Under the Fernández government, Argentina became a member of the Asian Development Bank, enlisted in China’s Belt and Road Initiative and, earlier this year, secured a deal that allows Argentine businesses to use the yuan for China commerce instead of scarce dollars.

China in recent years also negotiated investment deals directly with governors of Argentine provinces, and Milei is unlikely to undo those arrangements, said Margaret Myers, who researches China’s relations in Latin America at the Inter-American Dialogue policy group in Washington.

Chinese leader Xi Jinping said he was willing to continue developing the bilateral relationship with Milei in a letter made public by the president-elect. That hasn’t stopped worries.

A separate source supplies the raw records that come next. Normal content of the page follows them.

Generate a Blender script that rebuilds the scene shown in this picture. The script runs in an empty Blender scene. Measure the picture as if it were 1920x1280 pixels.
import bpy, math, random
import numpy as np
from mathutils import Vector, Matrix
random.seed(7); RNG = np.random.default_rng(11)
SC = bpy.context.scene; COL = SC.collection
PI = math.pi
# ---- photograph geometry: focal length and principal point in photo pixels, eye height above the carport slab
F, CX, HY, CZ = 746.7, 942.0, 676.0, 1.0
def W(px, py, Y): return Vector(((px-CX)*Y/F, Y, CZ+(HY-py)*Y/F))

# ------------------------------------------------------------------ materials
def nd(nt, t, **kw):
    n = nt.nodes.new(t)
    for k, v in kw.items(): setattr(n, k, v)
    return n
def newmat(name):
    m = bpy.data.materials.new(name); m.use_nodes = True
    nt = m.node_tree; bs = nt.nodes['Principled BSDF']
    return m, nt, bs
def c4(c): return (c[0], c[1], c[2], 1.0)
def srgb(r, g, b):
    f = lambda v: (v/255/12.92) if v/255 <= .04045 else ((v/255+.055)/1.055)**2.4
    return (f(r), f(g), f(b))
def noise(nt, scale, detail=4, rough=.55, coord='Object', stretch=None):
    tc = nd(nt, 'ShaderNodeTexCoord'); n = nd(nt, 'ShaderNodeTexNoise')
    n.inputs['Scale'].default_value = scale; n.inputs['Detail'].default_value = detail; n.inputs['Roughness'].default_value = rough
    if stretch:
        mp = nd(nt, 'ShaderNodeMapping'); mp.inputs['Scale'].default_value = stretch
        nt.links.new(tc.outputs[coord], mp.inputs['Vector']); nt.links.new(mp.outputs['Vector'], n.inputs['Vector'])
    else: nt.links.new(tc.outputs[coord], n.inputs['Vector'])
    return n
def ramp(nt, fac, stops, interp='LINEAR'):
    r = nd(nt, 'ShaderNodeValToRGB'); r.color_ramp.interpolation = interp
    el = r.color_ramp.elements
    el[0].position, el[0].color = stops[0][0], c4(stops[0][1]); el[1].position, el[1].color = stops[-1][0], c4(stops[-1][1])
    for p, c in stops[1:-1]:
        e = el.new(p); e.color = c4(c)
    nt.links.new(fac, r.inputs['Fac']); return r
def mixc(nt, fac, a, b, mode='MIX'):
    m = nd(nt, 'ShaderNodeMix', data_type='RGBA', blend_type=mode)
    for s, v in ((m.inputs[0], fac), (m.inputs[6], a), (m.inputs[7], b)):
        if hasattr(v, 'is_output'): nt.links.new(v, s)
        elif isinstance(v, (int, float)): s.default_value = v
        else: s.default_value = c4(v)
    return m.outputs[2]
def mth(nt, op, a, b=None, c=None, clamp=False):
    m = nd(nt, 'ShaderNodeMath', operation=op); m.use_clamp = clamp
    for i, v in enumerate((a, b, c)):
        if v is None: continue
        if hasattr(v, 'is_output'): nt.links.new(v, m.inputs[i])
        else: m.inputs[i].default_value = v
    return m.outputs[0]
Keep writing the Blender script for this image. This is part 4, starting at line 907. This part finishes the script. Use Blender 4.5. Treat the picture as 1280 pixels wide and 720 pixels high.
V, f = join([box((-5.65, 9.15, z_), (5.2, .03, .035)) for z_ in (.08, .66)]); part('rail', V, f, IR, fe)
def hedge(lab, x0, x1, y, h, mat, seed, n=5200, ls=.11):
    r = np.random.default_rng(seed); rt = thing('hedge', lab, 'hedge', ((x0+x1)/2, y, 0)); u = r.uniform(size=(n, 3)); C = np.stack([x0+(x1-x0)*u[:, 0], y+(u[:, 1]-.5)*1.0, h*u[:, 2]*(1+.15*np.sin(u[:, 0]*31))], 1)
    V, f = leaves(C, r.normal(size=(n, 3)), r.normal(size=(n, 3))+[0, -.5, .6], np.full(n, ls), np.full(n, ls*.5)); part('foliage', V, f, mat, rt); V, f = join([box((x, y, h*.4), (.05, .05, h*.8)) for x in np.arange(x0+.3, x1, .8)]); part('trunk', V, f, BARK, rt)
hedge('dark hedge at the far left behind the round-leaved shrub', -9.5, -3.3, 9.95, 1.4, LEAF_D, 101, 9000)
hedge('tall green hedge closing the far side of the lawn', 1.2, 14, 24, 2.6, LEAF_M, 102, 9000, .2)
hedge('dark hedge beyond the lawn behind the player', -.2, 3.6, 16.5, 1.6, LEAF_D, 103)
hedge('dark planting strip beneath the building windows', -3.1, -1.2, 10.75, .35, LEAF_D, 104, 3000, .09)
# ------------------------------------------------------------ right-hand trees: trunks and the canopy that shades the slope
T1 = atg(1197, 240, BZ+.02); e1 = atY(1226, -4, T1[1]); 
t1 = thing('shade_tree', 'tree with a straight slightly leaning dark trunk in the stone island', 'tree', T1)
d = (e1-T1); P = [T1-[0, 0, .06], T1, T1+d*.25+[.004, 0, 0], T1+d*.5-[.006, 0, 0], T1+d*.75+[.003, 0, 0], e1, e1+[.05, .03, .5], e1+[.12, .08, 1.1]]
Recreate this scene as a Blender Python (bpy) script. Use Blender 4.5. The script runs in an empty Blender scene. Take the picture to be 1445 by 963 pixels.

“I don’t know what I’m going to do," said David Wang, who runs a shop selling Chinese imported goods in the Chinatown neighborhood of Buenos Aires. Just before closing time on a recent day, Wang watched a Chinese-language news report that warned of trade disruptions resulting from Milei’s anti-Beijing rhetoric. “I really hope he doesn’t do anything that foolish," Wang said.

Hundreds of miles away, in Argentina’s agricultural heartland, farmers who overwhelmingly backed Milei said they looked forward to tax cuts and the lifting of currency controls. They are among the many business owners who have long struggled to import equipment and supplies because of a lack of dollars. They, too, hope Milei wasn’t serious about breaking with China.

“Those were knee-jerk comments over the last two years. I think they’re going to put them away in a box," said Atilio Carignano, a soybean and corn farmer in the central Córdoba province. “There is hope with Milei."

Since his victory, Milei has said that he wants to govern for all Argentines. He recently took a congratulations call from Pope Francis, despite the criticism Milei has leveled at him for keeping ties with authoritarian countries. The pope told Milei that leading Argentina would require both bravery and wisdom, Milei said.

“I told him the courage I already have," Milei said. “But I’m still working on the wisdom."

Clarence Leong contributed to this article.